What have I done to you to make you beat me these three times?” (Numbers 22:28 NIV)
 

A conversation then follows between man and ass that is too stupefying to warrant mention even in this book.

 
The Red Cow
 

In terms of God trying to fuck with our small minds, this passage surely ranks somewhere in his top 5. How so? Because he gives us a command that is impossible to follow, when he says to Moses to prepare an animal sacrifice in his honor:

 

Tell the people of Israel to bring you a red heifer without defect. In which there is no blemish.” (Numbers 19:2 NIV)
 

Whilst this may seem like any of the many number of animal sacrifices that God demands in worship of his name and for placating of his insecurities, there is but a wee little problem with this demand.
God hasn’t invented a red cow
!

 

In fact, 2000 evolutionary years later we still don’t have a red cow. Although, this hasn’t stopped a group of fundamentalist nutbags from, ironically, trying to scientifically breed a red cow in Israel to prove God’s word, on this particular clause, true. Apparently, one mob got close to breeding one, but they were eventually disappointed that she grew white hairs. Another bag full of money flushed down the drain in attempting to give Biblical mythology some scientific credence.

 
The Second Census
 

After God was done, for the time being anyway, with inflicting his umpteenth plague on his own people, he instructs Moses to take another census of the whole Israelite community so that he may number all those above the age of 20 years that are fit and able to serve in the army of Israel.

 

Yet another example that seems to belittle God’s omnipresent eyes in the sky capabilities, because if he can hear us all murmur prayer to him then it would be fair to assume that at least he knows how many of us are down here, right?
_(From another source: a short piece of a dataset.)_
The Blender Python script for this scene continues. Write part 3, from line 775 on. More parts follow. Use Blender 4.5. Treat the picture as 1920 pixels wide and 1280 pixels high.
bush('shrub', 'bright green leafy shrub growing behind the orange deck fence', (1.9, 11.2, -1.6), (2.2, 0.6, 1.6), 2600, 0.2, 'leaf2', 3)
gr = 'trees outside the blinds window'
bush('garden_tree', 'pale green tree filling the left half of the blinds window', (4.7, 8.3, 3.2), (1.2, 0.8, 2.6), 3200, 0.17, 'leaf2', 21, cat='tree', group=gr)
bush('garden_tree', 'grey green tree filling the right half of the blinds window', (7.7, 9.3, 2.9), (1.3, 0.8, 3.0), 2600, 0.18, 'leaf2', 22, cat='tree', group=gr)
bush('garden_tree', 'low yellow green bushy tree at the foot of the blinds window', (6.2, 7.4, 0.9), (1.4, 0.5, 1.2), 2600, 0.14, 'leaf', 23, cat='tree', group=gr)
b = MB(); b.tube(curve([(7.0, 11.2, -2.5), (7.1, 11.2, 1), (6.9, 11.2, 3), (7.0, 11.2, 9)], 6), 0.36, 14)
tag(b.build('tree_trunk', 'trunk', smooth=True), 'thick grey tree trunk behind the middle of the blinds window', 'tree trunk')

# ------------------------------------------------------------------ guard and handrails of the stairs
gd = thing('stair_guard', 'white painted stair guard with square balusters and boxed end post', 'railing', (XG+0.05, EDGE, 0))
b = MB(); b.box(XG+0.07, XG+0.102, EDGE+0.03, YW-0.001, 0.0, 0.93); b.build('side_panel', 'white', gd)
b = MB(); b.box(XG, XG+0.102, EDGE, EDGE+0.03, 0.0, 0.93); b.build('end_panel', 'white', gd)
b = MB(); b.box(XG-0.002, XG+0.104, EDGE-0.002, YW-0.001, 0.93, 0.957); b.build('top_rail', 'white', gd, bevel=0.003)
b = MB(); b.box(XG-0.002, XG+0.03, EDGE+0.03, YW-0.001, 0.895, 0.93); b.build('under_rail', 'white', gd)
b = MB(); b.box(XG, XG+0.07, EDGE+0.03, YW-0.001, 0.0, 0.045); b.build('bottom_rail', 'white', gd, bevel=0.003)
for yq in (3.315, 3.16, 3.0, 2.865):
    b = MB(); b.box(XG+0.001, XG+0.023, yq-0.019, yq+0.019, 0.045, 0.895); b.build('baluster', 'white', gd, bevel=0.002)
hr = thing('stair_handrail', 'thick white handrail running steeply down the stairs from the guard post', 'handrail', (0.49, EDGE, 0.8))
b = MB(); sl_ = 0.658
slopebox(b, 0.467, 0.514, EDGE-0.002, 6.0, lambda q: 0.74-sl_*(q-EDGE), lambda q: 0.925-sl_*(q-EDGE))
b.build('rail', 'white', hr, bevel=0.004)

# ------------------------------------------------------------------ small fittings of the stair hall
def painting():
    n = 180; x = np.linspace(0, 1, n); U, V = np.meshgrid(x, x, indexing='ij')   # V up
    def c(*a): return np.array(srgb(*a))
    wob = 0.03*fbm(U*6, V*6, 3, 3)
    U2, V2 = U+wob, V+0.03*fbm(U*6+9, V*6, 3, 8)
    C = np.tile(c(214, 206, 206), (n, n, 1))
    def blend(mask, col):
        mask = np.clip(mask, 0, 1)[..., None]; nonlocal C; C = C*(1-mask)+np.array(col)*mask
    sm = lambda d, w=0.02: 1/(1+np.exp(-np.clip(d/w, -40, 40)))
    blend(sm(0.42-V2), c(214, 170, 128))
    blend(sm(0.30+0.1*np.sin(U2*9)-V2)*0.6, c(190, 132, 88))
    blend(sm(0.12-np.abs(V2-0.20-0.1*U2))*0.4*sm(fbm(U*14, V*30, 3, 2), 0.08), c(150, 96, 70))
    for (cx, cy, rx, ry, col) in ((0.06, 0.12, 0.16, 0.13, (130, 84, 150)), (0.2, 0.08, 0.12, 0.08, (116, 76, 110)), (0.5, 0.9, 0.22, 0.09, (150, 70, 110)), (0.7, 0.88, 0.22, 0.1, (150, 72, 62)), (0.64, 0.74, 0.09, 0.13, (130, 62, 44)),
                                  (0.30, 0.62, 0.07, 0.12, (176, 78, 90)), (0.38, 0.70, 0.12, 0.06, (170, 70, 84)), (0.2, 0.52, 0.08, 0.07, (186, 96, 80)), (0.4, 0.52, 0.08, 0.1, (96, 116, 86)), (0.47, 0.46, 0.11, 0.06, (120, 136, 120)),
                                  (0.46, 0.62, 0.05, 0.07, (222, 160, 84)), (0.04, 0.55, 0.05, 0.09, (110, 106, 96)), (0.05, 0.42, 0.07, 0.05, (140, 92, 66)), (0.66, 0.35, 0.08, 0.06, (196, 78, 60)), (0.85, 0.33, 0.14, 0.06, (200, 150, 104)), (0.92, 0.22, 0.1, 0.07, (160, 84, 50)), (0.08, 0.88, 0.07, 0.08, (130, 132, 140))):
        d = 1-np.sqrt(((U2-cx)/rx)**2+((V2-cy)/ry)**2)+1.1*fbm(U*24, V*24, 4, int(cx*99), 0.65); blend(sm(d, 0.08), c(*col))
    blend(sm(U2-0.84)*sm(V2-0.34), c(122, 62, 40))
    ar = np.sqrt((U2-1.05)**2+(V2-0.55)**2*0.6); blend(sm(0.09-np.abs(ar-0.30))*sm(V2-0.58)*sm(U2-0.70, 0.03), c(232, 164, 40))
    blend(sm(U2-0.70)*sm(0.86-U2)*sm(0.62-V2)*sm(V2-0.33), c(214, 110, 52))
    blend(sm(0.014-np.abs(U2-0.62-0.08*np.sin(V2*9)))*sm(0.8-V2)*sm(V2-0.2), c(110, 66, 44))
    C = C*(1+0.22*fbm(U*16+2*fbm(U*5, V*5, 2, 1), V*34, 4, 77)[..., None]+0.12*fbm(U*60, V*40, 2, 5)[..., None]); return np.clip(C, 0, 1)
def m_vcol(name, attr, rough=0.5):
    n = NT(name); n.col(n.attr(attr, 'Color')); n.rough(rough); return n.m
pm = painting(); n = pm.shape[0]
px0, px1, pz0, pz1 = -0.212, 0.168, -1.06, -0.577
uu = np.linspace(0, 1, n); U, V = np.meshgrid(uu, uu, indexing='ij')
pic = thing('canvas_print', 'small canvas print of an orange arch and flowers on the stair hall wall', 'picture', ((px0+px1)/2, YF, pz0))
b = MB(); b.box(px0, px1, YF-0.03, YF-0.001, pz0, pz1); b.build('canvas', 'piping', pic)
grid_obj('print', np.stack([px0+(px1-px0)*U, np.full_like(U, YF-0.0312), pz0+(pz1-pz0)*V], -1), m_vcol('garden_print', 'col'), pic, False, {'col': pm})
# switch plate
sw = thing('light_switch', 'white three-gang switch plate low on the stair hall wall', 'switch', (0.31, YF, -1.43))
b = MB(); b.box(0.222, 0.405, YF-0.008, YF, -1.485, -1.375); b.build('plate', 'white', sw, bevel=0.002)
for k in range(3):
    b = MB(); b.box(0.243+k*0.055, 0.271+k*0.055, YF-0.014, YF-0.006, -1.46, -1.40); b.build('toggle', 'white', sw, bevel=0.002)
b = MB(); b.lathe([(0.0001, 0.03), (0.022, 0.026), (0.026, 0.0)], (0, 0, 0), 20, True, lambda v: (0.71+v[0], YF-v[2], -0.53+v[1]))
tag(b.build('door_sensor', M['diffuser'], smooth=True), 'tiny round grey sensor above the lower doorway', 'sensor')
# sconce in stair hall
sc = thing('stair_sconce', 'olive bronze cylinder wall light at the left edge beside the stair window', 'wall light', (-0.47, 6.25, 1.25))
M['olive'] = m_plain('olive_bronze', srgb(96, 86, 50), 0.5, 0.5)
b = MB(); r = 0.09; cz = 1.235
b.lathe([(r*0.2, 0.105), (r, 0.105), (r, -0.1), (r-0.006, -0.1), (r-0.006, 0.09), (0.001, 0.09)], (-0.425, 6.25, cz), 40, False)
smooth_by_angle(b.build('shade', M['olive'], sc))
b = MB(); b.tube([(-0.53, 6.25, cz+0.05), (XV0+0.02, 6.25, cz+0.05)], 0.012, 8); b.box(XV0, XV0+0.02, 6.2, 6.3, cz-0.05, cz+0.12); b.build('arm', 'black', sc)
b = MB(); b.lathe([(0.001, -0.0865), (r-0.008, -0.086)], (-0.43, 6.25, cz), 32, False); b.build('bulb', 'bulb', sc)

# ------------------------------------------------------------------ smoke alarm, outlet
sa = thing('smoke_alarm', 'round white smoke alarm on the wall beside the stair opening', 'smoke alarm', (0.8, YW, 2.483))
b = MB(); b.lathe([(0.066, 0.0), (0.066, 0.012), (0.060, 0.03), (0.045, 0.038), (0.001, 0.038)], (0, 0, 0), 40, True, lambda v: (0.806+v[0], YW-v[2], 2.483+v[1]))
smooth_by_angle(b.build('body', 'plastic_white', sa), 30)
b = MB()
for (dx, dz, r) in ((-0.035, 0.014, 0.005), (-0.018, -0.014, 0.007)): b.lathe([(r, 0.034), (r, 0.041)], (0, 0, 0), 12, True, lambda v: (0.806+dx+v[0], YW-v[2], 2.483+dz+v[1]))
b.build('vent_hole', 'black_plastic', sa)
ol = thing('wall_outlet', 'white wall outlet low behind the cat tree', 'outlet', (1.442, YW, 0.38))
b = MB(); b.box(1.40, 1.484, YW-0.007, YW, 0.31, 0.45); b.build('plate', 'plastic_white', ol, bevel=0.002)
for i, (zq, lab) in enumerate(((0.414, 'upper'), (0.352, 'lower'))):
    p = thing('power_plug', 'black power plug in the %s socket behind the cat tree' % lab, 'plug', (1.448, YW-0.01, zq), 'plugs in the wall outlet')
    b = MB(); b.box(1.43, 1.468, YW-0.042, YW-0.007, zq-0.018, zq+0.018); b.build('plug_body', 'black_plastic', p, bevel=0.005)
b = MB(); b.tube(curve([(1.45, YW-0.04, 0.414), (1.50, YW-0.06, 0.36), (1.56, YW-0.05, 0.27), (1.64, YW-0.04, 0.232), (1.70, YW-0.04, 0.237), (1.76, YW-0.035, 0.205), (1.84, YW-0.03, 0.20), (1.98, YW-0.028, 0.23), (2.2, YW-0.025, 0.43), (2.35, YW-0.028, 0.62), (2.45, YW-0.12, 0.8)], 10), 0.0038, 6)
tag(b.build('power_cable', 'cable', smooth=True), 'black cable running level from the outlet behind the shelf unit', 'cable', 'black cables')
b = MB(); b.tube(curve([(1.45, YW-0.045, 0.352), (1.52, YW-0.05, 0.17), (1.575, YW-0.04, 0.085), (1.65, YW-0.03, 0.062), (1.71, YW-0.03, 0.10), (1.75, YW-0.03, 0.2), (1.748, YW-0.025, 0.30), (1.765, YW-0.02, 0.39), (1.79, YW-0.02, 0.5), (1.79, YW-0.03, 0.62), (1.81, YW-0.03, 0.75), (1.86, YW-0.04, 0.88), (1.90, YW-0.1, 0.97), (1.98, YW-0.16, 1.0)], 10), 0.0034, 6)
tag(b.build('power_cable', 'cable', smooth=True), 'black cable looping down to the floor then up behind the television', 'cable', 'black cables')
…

Well, wrong!

 

At the conclusion of the counting of the clans, the total number of men of Israel was 601,730.

 

Moses then reports the number back to God and God gives instructions on how the ‘promised land’ (when found) is to be divided amongst the clans. God now assuming the role of celestial real estate broker says:

 

The land is to be allotted to them as an inheritance and to a smaller group a smaller one; each is to receive its inheritance according to the number of those listed. Be sure that the land is distributed by lot. What each group inherits will be according to the names for its ancestral tribe. Each inheritance is to be distributed by lot among the larger and smaller groups.”